**Do this**
Begin with the first line of the entries below and reproduce each line exactly, ending with the line that holds "window('window_3', FWL, -1.9, .1, .5, 2.9)".

[Begin]

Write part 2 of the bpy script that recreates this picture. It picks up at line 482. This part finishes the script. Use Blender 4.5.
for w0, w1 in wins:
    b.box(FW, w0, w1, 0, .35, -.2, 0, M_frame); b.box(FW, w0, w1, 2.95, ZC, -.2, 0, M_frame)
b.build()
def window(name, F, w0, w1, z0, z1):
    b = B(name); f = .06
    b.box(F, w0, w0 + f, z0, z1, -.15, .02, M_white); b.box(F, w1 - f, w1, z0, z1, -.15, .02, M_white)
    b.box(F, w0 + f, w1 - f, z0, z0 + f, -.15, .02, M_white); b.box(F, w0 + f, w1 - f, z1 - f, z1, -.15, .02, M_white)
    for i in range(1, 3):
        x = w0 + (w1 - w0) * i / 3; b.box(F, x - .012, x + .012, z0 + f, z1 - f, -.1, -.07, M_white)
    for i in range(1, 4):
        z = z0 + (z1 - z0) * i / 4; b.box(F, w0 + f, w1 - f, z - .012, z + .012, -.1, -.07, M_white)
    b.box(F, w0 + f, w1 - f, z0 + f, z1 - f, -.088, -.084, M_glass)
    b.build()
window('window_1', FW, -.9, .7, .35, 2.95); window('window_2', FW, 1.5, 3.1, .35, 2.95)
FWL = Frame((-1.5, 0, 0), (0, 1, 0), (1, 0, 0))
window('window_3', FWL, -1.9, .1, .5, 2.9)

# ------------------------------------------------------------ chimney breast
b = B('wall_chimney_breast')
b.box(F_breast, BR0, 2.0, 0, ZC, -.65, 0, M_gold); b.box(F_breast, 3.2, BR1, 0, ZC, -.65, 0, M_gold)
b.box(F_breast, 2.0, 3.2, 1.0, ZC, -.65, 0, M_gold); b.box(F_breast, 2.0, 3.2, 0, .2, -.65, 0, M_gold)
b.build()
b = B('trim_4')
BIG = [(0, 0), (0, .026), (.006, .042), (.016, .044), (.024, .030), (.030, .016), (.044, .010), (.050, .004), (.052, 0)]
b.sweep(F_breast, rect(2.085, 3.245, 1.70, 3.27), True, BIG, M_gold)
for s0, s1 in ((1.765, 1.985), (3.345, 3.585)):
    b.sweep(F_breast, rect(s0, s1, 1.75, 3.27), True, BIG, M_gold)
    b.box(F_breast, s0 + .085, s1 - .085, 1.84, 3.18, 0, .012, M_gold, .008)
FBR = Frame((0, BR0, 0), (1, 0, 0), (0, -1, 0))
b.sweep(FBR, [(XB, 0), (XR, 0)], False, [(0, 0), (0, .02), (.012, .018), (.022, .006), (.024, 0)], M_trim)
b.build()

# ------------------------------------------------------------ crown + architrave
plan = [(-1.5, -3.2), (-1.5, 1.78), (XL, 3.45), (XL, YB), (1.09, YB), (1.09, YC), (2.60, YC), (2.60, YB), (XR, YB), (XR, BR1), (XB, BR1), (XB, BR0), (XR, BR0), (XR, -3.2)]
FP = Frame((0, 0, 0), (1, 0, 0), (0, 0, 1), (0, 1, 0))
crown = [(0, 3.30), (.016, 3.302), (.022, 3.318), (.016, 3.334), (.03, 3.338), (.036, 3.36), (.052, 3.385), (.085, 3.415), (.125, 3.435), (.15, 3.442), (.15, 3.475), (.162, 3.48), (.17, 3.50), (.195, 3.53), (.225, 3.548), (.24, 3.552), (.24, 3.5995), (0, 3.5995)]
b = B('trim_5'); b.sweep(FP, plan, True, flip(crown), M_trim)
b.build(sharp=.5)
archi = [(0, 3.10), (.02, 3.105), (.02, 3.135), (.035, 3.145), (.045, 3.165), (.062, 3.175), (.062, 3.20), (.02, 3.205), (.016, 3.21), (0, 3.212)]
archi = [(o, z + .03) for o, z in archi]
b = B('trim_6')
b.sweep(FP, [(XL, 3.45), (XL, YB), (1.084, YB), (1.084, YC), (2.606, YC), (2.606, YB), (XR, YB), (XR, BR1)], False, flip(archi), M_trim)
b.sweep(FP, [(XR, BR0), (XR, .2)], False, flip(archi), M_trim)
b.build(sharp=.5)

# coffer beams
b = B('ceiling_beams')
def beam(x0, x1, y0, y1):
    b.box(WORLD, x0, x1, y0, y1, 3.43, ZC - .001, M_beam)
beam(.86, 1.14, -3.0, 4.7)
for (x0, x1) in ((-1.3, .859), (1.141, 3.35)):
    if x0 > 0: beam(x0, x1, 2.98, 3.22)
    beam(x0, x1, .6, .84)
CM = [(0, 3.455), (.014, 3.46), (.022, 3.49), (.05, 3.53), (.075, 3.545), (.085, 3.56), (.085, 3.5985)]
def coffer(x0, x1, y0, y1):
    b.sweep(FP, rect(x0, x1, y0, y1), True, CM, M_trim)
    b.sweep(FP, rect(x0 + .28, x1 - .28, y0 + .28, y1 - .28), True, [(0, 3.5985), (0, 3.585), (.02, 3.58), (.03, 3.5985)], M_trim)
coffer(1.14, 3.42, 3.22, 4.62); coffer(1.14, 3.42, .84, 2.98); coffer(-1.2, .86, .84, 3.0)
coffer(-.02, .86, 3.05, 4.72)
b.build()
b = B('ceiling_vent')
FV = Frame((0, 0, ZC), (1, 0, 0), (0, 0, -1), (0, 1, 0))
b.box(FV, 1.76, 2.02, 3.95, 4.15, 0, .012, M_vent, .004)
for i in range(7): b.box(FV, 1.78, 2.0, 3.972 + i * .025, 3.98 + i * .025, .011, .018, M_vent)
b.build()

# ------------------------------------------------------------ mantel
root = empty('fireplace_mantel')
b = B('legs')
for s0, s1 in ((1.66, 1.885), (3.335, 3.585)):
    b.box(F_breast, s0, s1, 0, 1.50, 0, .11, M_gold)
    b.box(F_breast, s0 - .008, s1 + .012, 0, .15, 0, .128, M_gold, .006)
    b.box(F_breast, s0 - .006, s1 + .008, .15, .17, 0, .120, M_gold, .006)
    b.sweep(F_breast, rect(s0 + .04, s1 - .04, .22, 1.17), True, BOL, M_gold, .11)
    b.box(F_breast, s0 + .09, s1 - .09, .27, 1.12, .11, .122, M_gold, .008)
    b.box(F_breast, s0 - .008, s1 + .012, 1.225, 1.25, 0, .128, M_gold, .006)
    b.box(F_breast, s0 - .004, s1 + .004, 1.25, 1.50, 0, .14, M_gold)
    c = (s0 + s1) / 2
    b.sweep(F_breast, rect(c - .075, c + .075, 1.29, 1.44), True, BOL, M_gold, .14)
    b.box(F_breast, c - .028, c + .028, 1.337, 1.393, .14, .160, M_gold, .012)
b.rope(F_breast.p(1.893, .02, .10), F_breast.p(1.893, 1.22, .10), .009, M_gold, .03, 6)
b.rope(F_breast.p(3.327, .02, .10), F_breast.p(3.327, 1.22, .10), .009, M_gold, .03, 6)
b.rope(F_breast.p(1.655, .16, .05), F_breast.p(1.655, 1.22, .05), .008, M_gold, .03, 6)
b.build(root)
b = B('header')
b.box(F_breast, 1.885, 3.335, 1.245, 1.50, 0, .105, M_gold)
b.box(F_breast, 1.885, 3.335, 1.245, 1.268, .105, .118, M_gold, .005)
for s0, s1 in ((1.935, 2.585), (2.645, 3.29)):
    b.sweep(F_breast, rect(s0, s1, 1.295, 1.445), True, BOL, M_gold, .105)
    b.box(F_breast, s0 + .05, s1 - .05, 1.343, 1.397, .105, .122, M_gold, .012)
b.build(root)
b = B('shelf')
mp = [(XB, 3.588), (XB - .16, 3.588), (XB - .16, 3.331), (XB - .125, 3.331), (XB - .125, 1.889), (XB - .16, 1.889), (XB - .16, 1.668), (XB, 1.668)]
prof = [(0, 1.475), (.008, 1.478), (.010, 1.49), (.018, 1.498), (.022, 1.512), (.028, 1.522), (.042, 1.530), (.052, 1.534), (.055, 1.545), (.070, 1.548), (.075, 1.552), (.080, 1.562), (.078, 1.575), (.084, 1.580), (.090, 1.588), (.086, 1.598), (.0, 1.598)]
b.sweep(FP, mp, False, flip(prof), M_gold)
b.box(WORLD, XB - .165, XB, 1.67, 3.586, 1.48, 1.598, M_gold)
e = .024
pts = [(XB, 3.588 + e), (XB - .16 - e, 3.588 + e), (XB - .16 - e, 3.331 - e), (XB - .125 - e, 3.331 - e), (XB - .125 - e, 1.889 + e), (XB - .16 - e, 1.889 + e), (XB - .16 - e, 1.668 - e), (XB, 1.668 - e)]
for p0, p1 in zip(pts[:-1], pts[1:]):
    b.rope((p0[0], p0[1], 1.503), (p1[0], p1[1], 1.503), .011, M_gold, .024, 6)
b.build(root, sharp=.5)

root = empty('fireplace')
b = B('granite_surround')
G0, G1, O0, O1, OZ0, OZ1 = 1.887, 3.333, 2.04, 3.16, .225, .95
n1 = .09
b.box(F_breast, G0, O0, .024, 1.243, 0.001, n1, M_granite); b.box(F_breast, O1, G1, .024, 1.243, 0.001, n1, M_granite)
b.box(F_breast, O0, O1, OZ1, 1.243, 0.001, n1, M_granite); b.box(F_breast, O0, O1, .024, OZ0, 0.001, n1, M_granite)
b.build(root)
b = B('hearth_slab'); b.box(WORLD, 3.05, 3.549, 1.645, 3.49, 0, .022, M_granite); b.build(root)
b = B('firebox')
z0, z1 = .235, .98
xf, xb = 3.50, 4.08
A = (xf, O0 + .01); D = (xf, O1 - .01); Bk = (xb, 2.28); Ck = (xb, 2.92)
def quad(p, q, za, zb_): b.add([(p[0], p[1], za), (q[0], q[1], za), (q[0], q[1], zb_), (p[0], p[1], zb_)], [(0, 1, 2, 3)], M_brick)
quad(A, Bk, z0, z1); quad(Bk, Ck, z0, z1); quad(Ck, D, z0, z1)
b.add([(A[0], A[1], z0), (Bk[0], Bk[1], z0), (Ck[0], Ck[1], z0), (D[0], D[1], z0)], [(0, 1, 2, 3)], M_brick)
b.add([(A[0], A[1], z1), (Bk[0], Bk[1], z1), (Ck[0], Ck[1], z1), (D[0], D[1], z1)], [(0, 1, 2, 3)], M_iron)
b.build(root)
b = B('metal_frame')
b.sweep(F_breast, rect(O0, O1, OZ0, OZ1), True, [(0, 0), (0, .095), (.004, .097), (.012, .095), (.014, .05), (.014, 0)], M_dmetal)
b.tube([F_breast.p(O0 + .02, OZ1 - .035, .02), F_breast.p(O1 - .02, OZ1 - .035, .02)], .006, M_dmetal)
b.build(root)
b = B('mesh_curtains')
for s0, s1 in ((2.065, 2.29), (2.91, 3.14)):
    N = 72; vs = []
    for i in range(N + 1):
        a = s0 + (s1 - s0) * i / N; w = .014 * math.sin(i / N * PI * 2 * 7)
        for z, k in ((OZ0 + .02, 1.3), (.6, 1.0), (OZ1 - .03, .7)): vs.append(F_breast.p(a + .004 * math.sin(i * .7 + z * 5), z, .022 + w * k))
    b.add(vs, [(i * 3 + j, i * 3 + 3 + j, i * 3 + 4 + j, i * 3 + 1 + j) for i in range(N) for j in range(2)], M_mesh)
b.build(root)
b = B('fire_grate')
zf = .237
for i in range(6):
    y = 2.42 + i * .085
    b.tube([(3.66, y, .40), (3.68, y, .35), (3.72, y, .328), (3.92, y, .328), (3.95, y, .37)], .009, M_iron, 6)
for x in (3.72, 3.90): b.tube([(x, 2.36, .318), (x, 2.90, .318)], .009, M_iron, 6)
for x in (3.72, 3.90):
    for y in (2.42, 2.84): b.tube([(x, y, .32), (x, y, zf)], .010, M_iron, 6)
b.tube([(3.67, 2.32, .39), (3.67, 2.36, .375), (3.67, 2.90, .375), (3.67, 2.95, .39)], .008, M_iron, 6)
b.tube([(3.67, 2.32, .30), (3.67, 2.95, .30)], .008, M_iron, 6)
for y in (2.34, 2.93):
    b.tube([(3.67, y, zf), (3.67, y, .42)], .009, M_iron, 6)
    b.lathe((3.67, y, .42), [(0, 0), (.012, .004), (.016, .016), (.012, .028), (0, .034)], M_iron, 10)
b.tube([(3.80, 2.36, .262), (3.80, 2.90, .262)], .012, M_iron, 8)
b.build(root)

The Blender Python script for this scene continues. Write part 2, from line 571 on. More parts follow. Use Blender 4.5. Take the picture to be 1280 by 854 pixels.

[End]

**Written solution**
Write part 2 of the bpy script that recreates this picture. It picks up at line 482. This part finishes the script. Use Blender 4.5.
for w0, w1 in wins:
    b.box(FW, w0, w1, 0, .35, -.2, 0, M_frame); b.box(FW, w0, w1, 2.95, ZC, -.2, 0, M_frame)
b.build()
def window(name, F, w0, w1, z0, z1):
    b = B(name); f = .06
    b.box(F, w0, w0 + f, z0, z1, -.15, .02, M_white); b.box(F, w1 - f, w1, z0, z1, -.15, .02, M_white)
    b.box(F, w0 + f, w1 - f, z0, z0 + f, -.15, .02, M_white); b.box(F, w0 + f, w1 - f, z1 - f, z1, -.15, .02, M_white)
    for i in range(1, 3):
        x = w0 + (w1 - w0) * i / 3; b.box(F, x - .012, x + .012, z0 + f, z1 - f, -.1, -.07, M_white)
    for i in range(1, 4):
        z = z0 + (z1 - z0) * i / 4; b.box(F, w0 + f, w1 - f, z - .012, z + .012, -.1, -.07, M_white)
    b.box(F, w0 + f, w1 - f, z0 + f, z1 - f, -.088, -.084, M_glass)
    b.build()
window('window_1', FW, -.9, .7, .35, 2.95); window('window_2', FW, 1.5, 3.1, .35, 2.95)
FWL = Frame((-1.5, 0, 0), (0, 1, 0), (1, 0, 0))
window('window_3', FWL, -1.9, .1, .5, 2.9)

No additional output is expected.